Yesterday, we shared our view that despite being down by over 460 pips this month, a bullish reversal can be expected in EURAUD around 1.5500. Now, we are going to take a look at EUR/NZD, which lost even more in November. The pair plunged from 1.7359 to 1.6515 in the last thirty days, following a decline from 1.7929 in October.
In other words, EUR/NZD bears caused a selloff of over 1400 pips in the last two months alone. Should we expect more of the same going into December? Let’s take a look at the pair’s collapse through the prism of the Elliott Wave Principle on the 2-hour chart below.
The 2h chart visualizes EUR/NZD’s entire crash from 1.7929 on October 8th to 1.6515 on November 28th. As visible, it has taken the shape of a five-wave impulse, labeled 1-2-3-4-5. The Elliott Wave theory states that a three-wave correction follows every impulse. Unfortunately for traders relying on the downtrend to continue, this means a change EUR/NZD’s direction should soon occur.

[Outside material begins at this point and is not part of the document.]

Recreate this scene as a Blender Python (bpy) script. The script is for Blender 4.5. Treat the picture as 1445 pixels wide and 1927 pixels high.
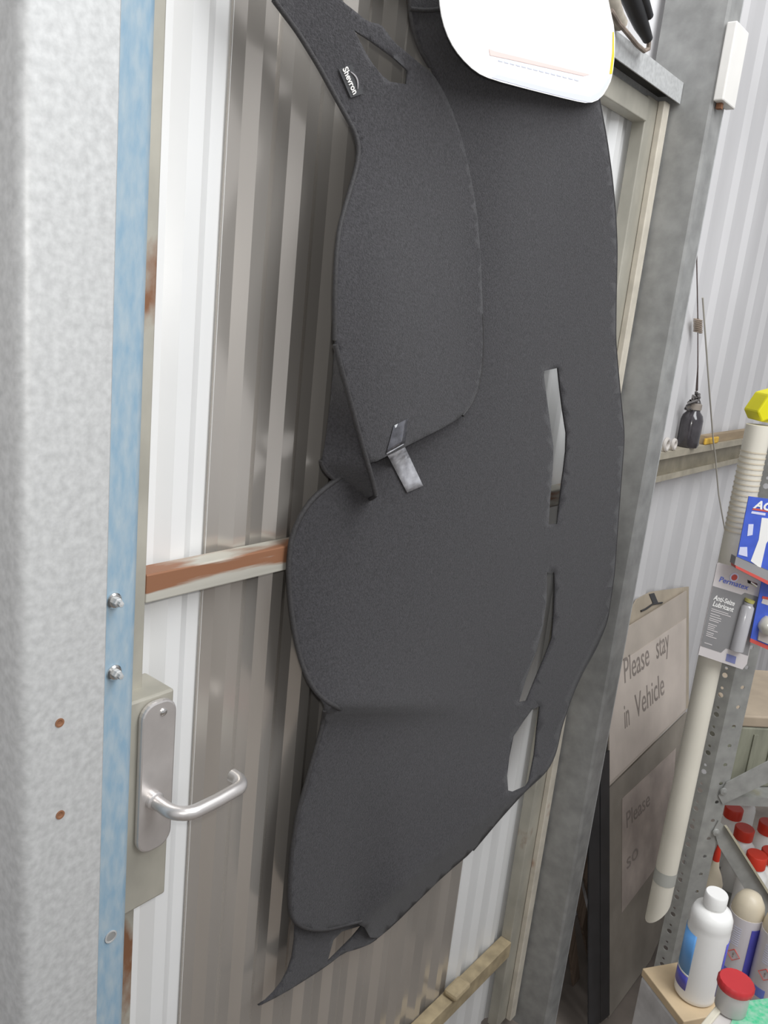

The MACD indicator also supports the positive outlook. It shows a bullish divergence between waves 3 and 5 – a strong sign that the bears’ strength is diminishing. The pair recently breached the low of wave 3 and many breakout traders probably saw this as a reason to keep shorting the Euro against the New Zealand dollar. According to the analysis so far, that is a dangerous thing to do.
If this count is correct, EUR/NZD is in a high-risk reversal territory. It is too early to buy and too late to sell, so staying aside is the best thing to do right now. Once the U-turn actually occurs, 1.7000 is going to be within the bulls’ reach going forward.